Stored data entries:
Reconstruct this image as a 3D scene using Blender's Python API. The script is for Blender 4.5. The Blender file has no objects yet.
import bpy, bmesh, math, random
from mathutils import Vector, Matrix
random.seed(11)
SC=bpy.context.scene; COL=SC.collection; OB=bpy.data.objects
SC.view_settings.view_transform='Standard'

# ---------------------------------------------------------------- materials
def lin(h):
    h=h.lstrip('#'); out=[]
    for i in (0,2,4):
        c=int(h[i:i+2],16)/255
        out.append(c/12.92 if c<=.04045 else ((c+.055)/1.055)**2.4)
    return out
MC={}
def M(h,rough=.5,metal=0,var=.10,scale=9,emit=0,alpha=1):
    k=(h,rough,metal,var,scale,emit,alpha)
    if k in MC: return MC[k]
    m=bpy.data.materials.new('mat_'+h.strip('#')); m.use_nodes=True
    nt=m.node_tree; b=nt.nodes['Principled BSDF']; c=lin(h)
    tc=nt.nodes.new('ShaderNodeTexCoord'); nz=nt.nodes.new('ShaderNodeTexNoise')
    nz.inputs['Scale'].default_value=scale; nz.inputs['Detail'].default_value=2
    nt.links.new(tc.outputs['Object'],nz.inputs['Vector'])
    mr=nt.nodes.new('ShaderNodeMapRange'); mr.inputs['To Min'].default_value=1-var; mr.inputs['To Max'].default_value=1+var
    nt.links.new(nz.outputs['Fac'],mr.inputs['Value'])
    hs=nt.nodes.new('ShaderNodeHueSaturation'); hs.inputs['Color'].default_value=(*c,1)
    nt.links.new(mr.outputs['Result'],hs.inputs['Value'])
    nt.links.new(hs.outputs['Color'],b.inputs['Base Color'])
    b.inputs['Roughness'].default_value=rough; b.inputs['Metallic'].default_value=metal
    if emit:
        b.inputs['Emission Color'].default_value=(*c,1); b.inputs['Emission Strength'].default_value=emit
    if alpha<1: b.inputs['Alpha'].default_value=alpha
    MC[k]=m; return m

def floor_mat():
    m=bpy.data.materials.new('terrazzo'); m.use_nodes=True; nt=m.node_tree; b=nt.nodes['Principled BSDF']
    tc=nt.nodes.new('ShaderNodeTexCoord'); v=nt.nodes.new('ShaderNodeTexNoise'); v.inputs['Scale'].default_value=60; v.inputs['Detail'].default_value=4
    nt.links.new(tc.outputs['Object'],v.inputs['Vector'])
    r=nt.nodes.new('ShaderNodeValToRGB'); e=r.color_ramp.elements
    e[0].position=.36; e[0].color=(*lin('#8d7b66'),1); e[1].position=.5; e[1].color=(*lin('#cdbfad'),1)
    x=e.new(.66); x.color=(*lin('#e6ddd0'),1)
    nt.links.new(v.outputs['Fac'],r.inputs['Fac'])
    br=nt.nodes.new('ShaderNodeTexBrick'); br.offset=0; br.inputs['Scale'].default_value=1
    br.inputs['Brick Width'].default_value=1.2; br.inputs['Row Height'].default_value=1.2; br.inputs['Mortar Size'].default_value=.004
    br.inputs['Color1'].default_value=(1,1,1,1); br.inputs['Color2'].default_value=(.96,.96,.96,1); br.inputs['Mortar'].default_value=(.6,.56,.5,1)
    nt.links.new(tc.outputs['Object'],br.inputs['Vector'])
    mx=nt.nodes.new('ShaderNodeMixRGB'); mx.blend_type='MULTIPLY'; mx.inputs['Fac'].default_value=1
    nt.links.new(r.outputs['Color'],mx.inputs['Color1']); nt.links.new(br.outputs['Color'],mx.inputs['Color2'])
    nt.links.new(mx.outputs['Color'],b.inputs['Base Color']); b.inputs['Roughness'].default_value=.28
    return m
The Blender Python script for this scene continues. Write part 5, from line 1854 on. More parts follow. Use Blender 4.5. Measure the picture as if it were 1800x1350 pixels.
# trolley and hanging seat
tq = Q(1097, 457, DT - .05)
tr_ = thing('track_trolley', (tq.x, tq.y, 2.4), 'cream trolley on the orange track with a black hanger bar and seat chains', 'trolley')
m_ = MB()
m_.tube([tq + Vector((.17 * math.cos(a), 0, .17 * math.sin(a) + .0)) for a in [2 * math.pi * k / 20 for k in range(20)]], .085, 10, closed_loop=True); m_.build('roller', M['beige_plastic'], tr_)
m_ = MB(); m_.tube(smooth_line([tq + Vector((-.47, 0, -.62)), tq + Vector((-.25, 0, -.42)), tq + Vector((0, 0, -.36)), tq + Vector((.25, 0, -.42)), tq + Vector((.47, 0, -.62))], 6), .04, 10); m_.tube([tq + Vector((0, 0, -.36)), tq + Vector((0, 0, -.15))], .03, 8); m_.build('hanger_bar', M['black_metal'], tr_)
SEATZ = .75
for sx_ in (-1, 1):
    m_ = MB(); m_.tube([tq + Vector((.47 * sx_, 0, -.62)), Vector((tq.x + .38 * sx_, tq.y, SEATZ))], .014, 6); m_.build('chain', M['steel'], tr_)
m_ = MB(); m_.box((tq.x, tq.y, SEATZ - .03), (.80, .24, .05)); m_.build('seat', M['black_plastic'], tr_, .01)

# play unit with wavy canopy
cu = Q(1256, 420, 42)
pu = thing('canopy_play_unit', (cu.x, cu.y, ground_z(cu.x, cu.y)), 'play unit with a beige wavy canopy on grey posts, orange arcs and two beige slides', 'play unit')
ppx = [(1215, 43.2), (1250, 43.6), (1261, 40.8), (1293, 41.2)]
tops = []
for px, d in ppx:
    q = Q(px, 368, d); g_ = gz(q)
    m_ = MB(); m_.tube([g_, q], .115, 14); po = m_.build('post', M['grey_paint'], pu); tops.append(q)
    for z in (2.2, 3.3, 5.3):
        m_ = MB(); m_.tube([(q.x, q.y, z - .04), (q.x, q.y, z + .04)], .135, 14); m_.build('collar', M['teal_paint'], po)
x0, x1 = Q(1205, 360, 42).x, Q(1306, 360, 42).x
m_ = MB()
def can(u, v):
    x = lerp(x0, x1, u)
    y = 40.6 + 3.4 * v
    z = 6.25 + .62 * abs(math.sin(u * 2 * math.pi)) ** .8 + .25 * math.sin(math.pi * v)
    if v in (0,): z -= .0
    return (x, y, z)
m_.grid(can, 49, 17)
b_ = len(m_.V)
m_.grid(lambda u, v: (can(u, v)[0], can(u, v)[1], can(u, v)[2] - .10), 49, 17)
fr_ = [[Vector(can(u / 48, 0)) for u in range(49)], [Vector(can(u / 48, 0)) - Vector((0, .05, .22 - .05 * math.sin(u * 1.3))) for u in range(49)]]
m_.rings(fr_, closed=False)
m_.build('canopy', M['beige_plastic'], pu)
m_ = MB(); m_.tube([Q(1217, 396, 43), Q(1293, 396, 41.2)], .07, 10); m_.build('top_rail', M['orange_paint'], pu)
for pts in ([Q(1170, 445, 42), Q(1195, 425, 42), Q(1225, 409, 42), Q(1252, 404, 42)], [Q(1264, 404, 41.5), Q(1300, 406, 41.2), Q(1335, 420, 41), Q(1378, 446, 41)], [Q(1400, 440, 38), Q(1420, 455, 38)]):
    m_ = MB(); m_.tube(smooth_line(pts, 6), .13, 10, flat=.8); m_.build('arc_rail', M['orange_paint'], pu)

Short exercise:
Write out again, exactly, the lines from the start of the entries up to and including the one with "SC.view_settings.view_transform='Standard'". Nothing else belongs in the reply.

Task response:
Reconstruct this image as a 3D scene using Blender's Python API. The script is for Blender 4.5. The Blender file has no objects yet.
import bpy, bmesh, math, random
from mathutils import Vector, Matrix
random.seed(11)
SC=bpy.context.scene; COL=SC.collection; OB=bpy.data.objects
SC.view_settings.view_transform='Standard'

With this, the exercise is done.